La décomposition des pouvoirs politiques c’est pourtant une vieille chose et qu’il est dérisoire le complot qui nous est dévoilé dans X files !

Les grandes manipulations de masse dans les journaux télévisés présentant le faux charnier de Timisoara, ou de fausses images de la guerre du Golfe sont autrement dangereuses.

Le succès des émissions d’aveux publics qui rappelle les grands spectacles de l’Inquisition a sûrement de quoi réjouir l’Opus dei, et quand Mère Theresa s’envoie en l’air peu de temps après avec Diana voilà un grand succès de marketing oecumenique. Mais les victimes des accusations se retrouvent en taule

A l’état impuissant bien que « multi-ethnique » du 5° élément fait écho la bouffonnerie salutaire de Tim Burton et l’on sourit quand Mulder compisse l’affiche d’Indepedance day.
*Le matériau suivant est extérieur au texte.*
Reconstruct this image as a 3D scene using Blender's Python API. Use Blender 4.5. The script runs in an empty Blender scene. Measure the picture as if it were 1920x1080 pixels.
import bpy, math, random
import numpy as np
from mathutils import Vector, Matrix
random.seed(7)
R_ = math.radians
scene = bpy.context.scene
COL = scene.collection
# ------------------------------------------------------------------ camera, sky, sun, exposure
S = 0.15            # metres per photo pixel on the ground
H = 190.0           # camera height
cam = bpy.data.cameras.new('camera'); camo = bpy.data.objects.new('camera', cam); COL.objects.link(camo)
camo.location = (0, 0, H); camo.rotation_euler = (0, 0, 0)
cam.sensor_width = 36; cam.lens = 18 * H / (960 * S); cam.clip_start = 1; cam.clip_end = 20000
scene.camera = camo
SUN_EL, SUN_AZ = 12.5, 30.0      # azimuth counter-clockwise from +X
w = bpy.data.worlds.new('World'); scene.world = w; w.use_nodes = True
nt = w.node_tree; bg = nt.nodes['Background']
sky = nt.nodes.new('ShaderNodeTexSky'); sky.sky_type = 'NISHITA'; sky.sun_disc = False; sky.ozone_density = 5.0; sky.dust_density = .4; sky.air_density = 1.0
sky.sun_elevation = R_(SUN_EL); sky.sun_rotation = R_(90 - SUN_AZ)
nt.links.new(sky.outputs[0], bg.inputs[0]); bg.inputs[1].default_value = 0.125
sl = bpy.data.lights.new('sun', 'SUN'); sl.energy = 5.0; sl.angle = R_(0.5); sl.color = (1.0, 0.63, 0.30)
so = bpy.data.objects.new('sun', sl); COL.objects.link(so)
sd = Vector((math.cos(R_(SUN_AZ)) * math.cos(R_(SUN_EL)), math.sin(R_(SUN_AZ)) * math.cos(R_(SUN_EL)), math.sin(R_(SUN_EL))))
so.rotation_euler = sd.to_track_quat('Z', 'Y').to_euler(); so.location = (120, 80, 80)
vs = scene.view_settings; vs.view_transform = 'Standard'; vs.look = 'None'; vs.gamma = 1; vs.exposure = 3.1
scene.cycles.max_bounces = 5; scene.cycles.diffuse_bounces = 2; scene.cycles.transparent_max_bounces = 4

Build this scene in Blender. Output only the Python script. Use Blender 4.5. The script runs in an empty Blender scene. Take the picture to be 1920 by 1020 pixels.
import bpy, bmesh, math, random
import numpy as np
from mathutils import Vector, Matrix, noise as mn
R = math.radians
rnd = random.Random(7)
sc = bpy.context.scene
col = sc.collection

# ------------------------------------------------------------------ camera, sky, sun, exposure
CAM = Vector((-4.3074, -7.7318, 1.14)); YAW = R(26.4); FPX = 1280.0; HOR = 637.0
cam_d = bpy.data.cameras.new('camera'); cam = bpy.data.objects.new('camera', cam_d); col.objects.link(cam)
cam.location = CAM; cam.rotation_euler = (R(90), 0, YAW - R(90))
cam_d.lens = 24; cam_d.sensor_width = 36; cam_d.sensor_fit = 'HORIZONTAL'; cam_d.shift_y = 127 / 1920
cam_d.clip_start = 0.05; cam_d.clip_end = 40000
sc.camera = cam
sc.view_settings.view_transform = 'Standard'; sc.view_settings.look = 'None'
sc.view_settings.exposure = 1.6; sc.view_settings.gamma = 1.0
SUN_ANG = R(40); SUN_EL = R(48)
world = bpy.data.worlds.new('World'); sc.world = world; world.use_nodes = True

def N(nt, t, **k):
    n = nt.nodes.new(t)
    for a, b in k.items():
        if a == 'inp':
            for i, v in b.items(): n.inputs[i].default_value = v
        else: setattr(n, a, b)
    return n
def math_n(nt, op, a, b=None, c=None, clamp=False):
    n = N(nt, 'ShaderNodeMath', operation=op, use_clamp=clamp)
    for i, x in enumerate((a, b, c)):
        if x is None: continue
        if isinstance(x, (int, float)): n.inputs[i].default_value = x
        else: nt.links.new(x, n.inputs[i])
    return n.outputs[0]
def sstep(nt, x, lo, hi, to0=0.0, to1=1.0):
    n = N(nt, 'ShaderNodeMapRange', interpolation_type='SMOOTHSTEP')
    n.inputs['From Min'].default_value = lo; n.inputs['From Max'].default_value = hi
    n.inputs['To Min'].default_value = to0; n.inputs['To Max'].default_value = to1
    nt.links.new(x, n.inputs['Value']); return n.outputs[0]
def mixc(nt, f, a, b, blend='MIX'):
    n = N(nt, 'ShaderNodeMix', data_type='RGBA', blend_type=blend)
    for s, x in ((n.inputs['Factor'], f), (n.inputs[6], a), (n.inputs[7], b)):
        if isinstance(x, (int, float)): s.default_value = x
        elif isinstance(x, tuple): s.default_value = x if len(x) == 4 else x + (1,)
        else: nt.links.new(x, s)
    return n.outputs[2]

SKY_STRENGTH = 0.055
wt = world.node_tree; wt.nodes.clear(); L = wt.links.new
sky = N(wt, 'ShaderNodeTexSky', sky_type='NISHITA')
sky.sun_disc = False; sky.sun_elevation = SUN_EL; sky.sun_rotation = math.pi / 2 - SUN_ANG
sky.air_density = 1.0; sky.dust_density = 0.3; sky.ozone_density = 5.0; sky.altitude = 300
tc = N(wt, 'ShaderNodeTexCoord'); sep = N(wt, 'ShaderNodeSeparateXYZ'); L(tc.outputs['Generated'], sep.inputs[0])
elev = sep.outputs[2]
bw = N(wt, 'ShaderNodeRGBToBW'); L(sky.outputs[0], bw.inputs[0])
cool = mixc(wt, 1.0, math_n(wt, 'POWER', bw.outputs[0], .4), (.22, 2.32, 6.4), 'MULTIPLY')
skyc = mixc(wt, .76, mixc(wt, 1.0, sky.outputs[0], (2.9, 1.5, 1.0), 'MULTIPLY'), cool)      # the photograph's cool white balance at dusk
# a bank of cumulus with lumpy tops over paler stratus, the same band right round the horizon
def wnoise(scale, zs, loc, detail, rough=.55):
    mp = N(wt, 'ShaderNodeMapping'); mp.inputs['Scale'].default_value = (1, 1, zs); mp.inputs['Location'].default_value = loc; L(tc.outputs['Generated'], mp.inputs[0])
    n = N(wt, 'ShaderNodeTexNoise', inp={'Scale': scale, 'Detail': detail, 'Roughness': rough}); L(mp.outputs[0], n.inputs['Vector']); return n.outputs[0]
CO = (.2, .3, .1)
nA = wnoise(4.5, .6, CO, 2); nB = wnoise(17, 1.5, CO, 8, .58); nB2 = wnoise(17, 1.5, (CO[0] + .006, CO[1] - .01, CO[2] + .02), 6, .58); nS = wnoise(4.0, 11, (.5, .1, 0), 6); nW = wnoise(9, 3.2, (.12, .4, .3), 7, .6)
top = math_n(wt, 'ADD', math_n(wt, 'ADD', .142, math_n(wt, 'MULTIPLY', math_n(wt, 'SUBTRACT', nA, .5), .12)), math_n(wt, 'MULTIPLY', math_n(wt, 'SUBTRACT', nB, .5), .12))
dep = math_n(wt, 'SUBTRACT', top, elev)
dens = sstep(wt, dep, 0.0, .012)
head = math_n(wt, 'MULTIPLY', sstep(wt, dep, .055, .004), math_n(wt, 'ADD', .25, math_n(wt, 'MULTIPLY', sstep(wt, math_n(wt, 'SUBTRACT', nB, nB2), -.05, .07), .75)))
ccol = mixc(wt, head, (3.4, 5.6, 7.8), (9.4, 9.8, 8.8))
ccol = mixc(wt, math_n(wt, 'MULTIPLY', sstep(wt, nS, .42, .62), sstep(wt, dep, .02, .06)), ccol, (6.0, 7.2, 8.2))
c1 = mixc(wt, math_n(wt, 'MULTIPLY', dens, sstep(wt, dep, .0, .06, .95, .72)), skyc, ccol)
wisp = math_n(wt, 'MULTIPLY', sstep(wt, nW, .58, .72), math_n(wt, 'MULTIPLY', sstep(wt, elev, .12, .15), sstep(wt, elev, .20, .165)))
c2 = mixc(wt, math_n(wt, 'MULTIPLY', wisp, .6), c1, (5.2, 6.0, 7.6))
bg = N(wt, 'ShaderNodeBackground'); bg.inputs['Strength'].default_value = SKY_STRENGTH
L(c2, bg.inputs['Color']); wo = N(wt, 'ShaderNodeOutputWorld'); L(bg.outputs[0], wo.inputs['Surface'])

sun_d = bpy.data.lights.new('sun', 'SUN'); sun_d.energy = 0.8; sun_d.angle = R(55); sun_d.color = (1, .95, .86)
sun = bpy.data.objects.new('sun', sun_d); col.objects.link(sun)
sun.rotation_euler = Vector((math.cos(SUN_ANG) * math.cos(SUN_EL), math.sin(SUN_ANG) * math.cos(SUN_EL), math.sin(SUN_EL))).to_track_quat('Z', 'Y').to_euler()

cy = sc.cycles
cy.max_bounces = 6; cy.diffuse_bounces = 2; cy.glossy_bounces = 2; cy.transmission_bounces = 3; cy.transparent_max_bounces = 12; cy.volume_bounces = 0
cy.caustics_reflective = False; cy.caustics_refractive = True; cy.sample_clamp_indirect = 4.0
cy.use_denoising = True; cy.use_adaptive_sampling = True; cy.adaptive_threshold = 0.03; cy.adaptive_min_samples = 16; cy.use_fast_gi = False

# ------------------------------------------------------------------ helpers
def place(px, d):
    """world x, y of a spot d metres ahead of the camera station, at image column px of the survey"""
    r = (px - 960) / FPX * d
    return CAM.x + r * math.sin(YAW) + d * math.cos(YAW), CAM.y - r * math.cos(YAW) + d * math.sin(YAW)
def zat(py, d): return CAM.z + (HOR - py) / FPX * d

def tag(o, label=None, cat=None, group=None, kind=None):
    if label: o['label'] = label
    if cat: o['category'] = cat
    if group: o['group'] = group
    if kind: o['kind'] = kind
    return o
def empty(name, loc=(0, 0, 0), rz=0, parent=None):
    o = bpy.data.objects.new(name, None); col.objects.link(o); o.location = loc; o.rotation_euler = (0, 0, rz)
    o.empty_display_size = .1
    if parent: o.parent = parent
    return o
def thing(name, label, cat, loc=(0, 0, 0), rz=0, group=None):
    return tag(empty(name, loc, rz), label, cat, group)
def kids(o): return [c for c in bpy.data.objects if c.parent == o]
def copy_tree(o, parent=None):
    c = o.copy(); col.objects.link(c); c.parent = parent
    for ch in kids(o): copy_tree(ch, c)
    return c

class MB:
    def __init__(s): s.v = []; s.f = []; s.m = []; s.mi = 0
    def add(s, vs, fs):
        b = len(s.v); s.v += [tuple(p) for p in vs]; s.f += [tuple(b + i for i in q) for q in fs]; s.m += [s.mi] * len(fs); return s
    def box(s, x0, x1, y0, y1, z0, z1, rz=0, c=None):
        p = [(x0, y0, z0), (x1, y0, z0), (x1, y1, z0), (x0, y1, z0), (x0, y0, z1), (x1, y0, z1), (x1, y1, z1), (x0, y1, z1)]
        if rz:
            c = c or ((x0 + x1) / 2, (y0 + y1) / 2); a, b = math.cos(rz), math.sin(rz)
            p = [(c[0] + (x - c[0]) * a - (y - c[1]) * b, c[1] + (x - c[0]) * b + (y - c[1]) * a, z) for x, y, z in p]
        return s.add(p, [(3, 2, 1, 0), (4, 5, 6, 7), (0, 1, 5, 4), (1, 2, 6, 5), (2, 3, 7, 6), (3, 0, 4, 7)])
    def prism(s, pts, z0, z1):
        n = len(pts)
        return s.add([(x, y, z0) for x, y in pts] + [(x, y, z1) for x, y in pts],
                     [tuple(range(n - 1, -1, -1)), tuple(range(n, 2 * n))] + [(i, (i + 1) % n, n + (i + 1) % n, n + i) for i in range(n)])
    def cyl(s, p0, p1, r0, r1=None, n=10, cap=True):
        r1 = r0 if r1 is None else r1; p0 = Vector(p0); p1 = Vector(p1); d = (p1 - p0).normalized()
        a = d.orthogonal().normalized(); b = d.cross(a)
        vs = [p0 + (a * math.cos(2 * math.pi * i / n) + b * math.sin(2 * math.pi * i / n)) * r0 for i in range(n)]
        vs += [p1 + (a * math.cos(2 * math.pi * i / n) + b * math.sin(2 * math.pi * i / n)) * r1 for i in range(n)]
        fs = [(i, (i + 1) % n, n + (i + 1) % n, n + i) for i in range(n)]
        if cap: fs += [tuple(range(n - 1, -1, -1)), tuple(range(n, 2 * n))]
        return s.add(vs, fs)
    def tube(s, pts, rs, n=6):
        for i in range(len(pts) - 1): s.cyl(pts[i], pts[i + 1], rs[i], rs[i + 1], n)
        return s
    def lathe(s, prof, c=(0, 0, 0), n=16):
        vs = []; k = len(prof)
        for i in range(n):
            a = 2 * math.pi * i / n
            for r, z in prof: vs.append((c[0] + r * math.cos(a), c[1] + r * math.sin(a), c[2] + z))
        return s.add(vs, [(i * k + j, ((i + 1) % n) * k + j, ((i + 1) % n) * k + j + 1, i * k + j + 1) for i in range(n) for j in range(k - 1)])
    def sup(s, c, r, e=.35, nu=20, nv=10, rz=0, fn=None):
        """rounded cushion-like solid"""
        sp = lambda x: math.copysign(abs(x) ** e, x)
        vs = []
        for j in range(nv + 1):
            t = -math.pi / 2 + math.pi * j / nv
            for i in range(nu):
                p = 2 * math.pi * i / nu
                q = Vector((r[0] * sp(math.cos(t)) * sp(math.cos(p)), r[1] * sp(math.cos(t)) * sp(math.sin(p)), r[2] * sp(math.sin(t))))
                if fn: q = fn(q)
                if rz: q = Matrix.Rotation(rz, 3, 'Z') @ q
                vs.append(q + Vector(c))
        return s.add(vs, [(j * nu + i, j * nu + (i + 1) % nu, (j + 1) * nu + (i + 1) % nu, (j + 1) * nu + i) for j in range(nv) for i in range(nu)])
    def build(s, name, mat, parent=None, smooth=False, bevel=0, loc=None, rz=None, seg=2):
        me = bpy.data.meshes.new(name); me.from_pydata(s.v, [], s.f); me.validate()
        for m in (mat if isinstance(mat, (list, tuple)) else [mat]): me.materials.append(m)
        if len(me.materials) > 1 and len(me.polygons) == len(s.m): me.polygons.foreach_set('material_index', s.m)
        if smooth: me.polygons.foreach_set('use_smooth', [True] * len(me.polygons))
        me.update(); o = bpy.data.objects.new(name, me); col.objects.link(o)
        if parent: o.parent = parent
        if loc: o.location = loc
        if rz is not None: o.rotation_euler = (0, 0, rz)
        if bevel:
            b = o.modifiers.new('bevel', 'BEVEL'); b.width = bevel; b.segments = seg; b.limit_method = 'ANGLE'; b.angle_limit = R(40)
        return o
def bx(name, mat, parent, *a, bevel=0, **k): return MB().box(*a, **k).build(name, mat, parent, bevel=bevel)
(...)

Pourquoi faudrait-il voir uniquement la marque de l’aliénation généralisée dans cette gigantesque compilation de mythes signalant simplement que nous sommes au seuil d’affrontements de grande envergure où il s’agira non seulement de lutter contre la barbarie de l’économie mais aussi contre l’interdit du rêve.

Homme-machine, toujours tu chériras tes ratés disait Bernard Caburet.